Una de las paradojas de nuestro tiempo es que nunca en la historia habíamos tenido tanta información a nuestro alcance, pero nunca había sido tan difícil distinguir lo verdadero de lo falso. Por eso algunos hoy hablan de la llamada época de la post verdad.
Entiendo la post verdad como ese concepto que describe una situación social y cultural en la que los hechos objetivos tienen menos influencia para formar la opinión pública que las emociones, las creencias personales o las narrativas que resultan más convenientes. Las emociones y las opiniones parecen pesar más que los hechos, y la narrativa que más nos gusta, o la que más ruido genera, termina siendo aceptada como cierta.

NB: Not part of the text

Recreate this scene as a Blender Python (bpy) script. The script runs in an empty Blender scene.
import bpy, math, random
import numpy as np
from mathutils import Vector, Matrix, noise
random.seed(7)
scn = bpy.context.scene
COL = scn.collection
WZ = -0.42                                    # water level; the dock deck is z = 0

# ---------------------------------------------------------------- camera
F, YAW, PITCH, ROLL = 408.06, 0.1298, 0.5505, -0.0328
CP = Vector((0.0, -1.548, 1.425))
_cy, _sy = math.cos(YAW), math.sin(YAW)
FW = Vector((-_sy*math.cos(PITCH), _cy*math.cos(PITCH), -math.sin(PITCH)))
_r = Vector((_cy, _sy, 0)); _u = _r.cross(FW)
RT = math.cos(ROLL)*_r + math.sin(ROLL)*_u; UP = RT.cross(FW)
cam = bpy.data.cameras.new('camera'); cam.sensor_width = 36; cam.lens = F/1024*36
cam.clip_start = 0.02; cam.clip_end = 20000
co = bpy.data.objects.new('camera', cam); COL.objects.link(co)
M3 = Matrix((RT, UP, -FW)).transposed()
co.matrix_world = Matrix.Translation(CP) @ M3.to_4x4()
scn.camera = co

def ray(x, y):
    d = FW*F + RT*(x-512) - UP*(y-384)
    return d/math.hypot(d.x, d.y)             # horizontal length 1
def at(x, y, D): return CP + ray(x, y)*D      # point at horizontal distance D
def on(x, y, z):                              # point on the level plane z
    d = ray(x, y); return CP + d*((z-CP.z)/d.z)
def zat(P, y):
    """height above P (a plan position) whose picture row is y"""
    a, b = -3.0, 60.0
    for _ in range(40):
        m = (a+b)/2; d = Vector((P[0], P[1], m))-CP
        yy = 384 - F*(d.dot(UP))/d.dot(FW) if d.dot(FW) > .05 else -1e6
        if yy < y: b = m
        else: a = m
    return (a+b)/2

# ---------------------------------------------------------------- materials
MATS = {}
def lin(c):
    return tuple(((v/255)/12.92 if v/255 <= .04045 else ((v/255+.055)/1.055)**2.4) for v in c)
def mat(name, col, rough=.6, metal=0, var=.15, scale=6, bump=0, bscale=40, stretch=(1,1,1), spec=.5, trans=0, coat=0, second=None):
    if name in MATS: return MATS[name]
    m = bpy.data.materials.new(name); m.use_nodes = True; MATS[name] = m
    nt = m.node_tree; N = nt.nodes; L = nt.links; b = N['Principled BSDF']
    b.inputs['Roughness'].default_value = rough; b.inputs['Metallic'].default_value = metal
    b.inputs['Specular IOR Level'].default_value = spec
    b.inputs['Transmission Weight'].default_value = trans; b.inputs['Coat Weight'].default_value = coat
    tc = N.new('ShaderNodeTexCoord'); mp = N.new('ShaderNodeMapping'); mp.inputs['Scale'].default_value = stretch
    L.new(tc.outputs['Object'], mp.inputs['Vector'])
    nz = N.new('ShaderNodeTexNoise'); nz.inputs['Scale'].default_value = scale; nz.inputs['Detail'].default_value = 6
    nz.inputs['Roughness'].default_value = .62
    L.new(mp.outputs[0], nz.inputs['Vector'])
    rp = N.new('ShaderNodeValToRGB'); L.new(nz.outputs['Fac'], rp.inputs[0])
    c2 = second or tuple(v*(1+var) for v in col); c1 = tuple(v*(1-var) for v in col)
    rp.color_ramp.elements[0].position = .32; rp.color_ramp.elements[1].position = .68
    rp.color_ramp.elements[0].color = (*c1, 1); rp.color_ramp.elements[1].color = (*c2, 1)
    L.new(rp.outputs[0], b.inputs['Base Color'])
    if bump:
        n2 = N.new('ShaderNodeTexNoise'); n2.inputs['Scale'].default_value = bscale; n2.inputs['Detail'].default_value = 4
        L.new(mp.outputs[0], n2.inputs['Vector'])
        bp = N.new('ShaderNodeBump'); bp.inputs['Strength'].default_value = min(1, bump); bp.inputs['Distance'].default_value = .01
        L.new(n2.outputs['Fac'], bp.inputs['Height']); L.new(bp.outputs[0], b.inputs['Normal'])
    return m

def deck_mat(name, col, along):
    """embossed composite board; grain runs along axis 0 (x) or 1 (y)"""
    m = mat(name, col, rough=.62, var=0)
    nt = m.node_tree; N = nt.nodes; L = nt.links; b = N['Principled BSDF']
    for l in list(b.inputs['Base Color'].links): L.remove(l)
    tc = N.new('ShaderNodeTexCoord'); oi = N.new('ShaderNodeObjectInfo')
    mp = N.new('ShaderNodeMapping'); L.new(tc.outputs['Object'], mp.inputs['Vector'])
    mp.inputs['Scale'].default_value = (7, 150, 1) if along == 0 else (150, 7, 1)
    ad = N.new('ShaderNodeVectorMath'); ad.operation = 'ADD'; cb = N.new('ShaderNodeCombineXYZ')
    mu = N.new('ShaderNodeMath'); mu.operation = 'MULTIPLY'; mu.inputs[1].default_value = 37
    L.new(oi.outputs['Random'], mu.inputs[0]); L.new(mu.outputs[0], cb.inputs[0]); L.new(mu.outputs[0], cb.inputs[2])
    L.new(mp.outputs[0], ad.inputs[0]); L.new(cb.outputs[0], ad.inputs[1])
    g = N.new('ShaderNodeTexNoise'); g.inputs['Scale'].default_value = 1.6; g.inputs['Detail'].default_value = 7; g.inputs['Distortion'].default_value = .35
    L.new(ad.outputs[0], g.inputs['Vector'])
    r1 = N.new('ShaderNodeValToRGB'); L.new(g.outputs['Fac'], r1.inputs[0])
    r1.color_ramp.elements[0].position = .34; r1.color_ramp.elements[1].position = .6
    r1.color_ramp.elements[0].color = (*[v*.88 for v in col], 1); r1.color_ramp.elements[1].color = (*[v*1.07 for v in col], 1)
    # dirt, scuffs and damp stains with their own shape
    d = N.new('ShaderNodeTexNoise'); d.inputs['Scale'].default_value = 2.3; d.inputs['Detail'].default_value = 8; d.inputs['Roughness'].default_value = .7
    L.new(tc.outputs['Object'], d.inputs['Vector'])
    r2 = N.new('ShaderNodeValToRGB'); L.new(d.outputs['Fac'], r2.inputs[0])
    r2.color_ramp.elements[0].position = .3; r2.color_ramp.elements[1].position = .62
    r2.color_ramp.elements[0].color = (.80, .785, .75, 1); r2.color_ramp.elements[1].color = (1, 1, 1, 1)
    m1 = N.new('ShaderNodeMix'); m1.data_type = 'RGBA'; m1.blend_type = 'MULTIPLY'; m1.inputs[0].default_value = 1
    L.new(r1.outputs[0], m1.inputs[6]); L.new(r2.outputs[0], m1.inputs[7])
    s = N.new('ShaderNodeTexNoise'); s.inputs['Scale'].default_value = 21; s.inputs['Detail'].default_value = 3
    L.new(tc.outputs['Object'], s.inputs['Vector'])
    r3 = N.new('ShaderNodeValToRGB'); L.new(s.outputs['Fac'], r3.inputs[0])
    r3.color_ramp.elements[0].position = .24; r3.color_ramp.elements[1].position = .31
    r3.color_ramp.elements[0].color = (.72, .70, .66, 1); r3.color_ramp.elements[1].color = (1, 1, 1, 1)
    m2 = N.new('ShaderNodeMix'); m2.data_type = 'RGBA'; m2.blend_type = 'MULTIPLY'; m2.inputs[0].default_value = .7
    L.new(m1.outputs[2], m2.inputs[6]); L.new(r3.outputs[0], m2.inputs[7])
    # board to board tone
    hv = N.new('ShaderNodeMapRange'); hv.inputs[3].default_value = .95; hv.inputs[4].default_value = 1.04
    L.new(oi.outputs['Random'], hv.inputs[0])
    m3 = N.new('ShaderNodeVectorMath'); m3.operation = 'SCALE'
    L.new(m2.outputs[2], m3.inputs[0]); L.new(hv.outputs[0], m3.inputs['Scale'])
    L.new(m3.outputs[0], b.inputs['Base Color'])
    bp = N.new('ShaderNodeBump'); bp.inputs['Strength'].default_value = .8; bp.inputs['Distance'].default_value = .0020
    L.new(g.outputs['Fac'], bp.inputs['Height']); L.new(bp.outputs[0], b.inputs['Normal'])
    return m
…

En este escenario, la precisión se convierte en un valor indispensable. No se trata solo de un detalle técnico o de un capricho académico, sino de una actitud ética frente a la vida. Ser precisos significa esforzarnos por decir lo que realmente es, por nombrar con claridad, por no dejarnos arrastrar por la comodidad de lo ambiguo ni por la manipulación de lo conveniente. Significa, también, reconocer que la verdad no siempre es cómoda ni popular, pero sigue siendo necesaria.
La post verdad prospera en la prisa: titulares que simplifican, memes que caricaturizan, frases sacadas de contexto que viajan a la velocidad de un clic. Ante eso, la precisión exige pausa, contraste, verificación. Nos llama a detenernos y preguntar: ¿de dónde viene esta información? ¿qué pruebas la respaldan? ¿qué sesgos pueden estar detrás? No es una tarea fácil en un mundo diseñado para la inmediatez, pero sí es un acto de responsabilidad ciudadana.
La precisión no implica rigidez ni dogmatismo, implica humildad; reconocer que no sabemos todo, que podemos equivocarnos, pero que nuestra búsqueda debe estar siempre orientada por el deseo sincero de acercarnos a lo real. En este sentido, la precisión es también un ejercicio de amor: amor por la justicia, por la dignidad humana, por la posibilidad de construir juntos sociedades más confiables.
Si renunciamos a la precisión, terminamos viviendo en un mar de percepciones donde todo vale lo mismo: la evidencia científica y la teoría conspirativa, la investigación seria y el rumor de pasillo. Y cuando todo vale lo mismo, la manipulación gana terreno, y las decisiones colectivas se vuelven frágiles.